The New Normal: Achievable But Not Simple


Michael Nygard, VP, Cognitect
We’re ten years into the “devops + microservices” era. As I’ve consulted with companies in transformation, I've seen common patterns in those that succeed.
Adrian Cockcroft, formerly of Netflix, has talked about their development prowess. A listener asked where they found such talented developers. Adrian replied, “We hired them from you, then got out of their way.” Team-scale autonomy is impossible in most companies. Inter-team dependencies and high per-incident risks prevent it.
You can create a world where it is safe to “get out of their way.” It requires effort and creative thinking among developers, IT executives, and business executives. When designing the organization:
​Lean is good, but too much of it will make you fragile
Anticipate and Embrace Breakage –Don’t expect everything to run like clockwork. Everything breaks. It's just a question of when. Continuous partial failure is normal. Plan for it and big changes become possible because your team will know how to handle disruption.
Aim for Antifragility -Resilience is not enough. Resilient means that the system resists shocks. Antifragile systems love uncertainty. They get better with rapid change.
Evolutionary Architecture - Allow teams to create and destroy components at any time. Microservices are just one approach to accomplish this. New services “spawn” from ones that already work. Services that gain users survive, while services with few or no users should die. A service that can never be replaced is a failure.
There is No Silver Bullet - Agile development—effective at the team level—does not create antifragility. That is a property of the whole organization. Lean is good, but too much of it will make you fragile. Both are micro scale tools only.
Minimize Risk by Maximizing Change - Make changes frequently, but make each small–quick to roll out and quick to revert. Expose each change to a small audience. If it has the intended effect, roll it out broadly. If not, revert. This means business and technical metrics must be unified. Marketing cannot have one set, development another, and operations a third.

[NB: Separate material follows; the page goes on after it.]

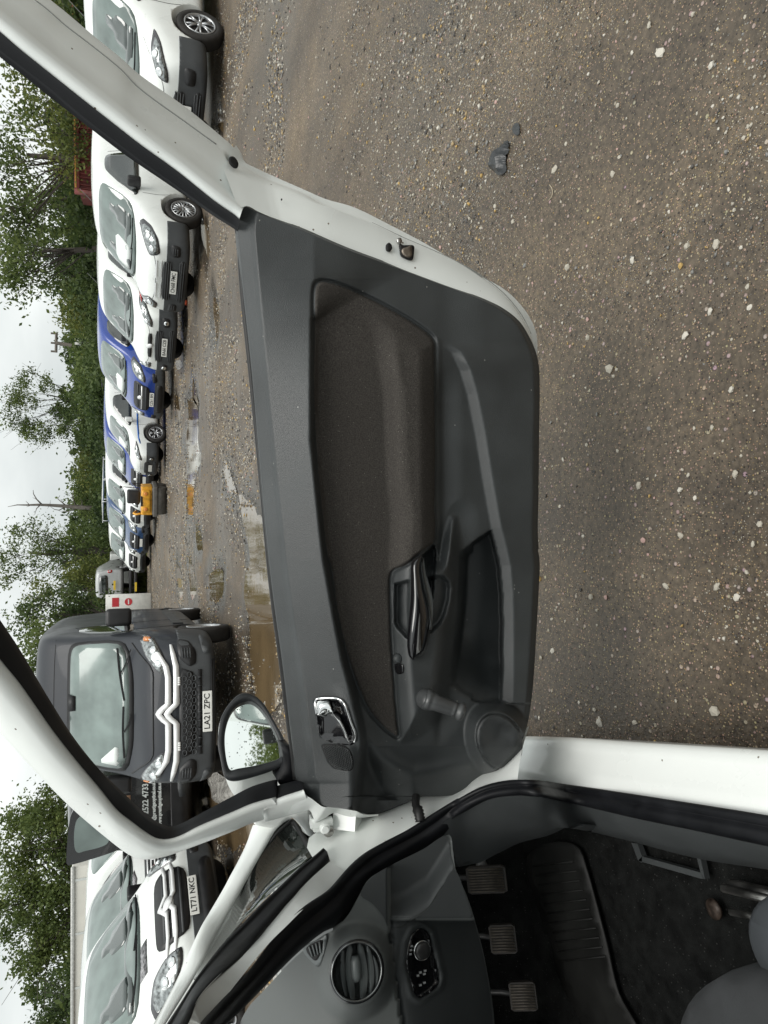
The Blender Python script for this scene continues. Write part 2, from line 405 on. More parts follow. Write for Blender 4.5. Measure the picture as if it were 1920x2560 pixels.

Disposable Code - Code is a liability, not an asset. It has a carrying cost: your maintenance budget. The more lines of code you have, the more risk you have. Very large code bases generate fear of unintended effects.
The Right Tools - Use tools that encourage greater modularity, loose coupling, and reduced dependencies. They should help you develop general purpose services more easily than specific solutions. Functional languages have advantages here.
Team Scale Autonomy - Eliminate or invert dependencies between systems, components, and teams. Give each team power and responsibility.
Failure Domains and Safety - Minimize the cost of incidents. Reduce the impact of any service failure. Make it quick to detect and correct. Turn hard dependencies into soft ones.
Data Leverage - Focus on the data on the wire. Use languages and frameworks that expose it, instead of locking it inside domain objects and DTOs.
Tempo - Shorten the decision loop. At the micro level, use team scale autonomy and antifragile architecture. At the macro level, refactor your organization for the next war instead of the last one.
Realizing the New Normal- This new normal is achievable but not simple. You must incorporate all these ingredients, all the time. Start small. Make small steps in each area. Iterate within a shared vision. Don't get discouraged: we all overestimate change in the short term and underestimate it in the long term.
This culminates in an antifragile infrastructure for autonomous high-velocity teams, an organization that is attentive and responsive to changes in the market, and a company that operates with greater flexibility, adaptability and at a higher tempo.